Sweet

Tteok-hotteok

Chewy Rice Hotteok

떡호떡

A hybrid street snack combining chewy rice cake with the crispy, sugar-filled hotteok pancake.

Tteok-hotteok is a modern Korean street food invention born from the natural overlap between two beloved snack traditions: the tteok (rice cake) culture that has defined Korean sweets for millennia and the hotteok fried pancake popularised in the late 19th century by Chinese immigrant traders. In this hybrid form, chewy tteok pieces are folded directly into the hotteok dough or layered inside the pancake before it is pressed flat on the griddle, creating a filling that is simultaneously liquid brown-sugar syrup and chewy rice cake. The result has a more complex texture than regular hotteok — each bite delivers the caramelised crunch of the fried exterior, the pull of the chewy tteok, and the sweet rush of the sugar-cinnamon filling. Tteok-hotteok first gained widespread attention in Busan's street food markets during the 2010s before spreading to street stalls in Seoul, Myeongdong, and Hongdae.

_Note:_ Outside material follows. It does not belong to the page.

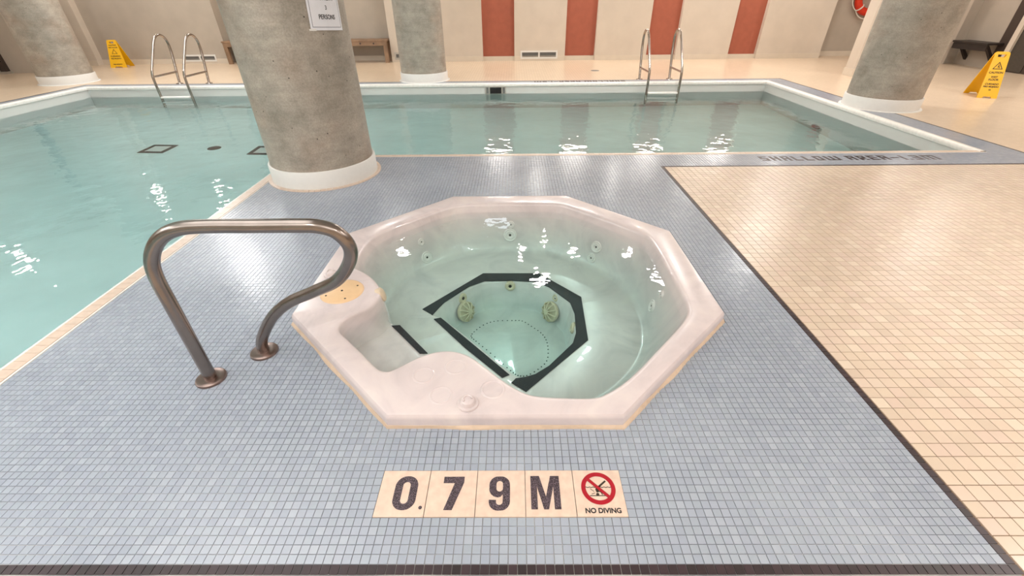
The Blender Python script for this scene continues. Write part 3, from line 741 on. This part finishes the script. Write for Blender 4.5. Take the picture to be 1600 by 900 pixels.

It embodies a distinctly contemporary Korean approach to food creativity: taking two treasured traditional items and combining them into something that feels simultaneously nostalgic and inventive.

✦ Tastypinch tip

Too hot and flat for chopsticks — fingers and the provided paper sleeve are standard.

How to eat it

  1. Wait 30 seconds after receiving it — the sugar filling is extremely hot.
  2. Bite carefully from one edge to release steam before taking a full bite.
  3. Eat standing at the stall; these do not travel well.

Common mistakes

  • Biting in immediately — the molten sugar filling can burn the mouth severely.